The news of the arrests comes as survivors from the LeBaron family get ready to meet with Mexican President Andrés Manuel López Obrador Monday morning.

In a separate incident Saturday, 22 people were killed in a gun battle between security forces and suspected cartel members in the northern Mexican state of Coahuila, according to a statement from the Coahuila government. The statement said "16 criminals" were killed along with four police officers and two unarmed civilians.

In the early November killings, three women and six children from the LeBaron family — all members of a Mormon community — were gunned down while driving in three cars on a remote dirt road south of the US-Mexico border.

The arrests on Sunday were made during a joint operation by the Mexican armed forces, police, the National Guard and the National Intelligence Center, the office said in the release.

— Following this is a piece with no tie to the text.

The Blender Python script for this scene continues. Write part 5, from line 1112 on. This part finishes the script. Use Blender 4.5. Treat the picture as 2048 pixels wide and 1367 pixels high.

"As it is known, and in line with agreements and cooperation requested managed by the foreign ministry, members of the FBI, alongside employees and agents from the Federal Ministerial Police from the Federal Attorney General, have participated in the inquiries," the release said.

No other details were given on the arrests.

Victims of the killings
Last month, officials and family members said they believed the vehicles were targeted by Mexican drug cartels. Mexican Security Minister Alfonso Durazo said the attack could have been a case of mistaken identity of "conflicting groups in the area."

The victims, all of whom had dual US-Mexican citizenship, were "all shot while in vehicles while driving," family member Alex LeBaron had told CNN.

"Women and children (between 14 years old and 10 months) were massacred, burned alive," LeBaron said. "Mothers were screaming for the fire to stop."

The family has been the victim of drug cartel violence in Mexico before.

In 2009, Eric LeBaron was kidnapped and returned unharmed a week later, as CNN reported at the time. Afterward, his older brother Benjamin became a nationally known anti-crime activist who pushed the local community to take a stand against violence.

Two months later, Benjamin LeBaron, 32, and his brother-in-law Luis Widmar were beaten and shot to death after armed men stormed their home in Chihuahua. Authorities later arrested the alleged ringleader of a drug trafficking family that ran a smuggling operation on Mexico's border with Texas.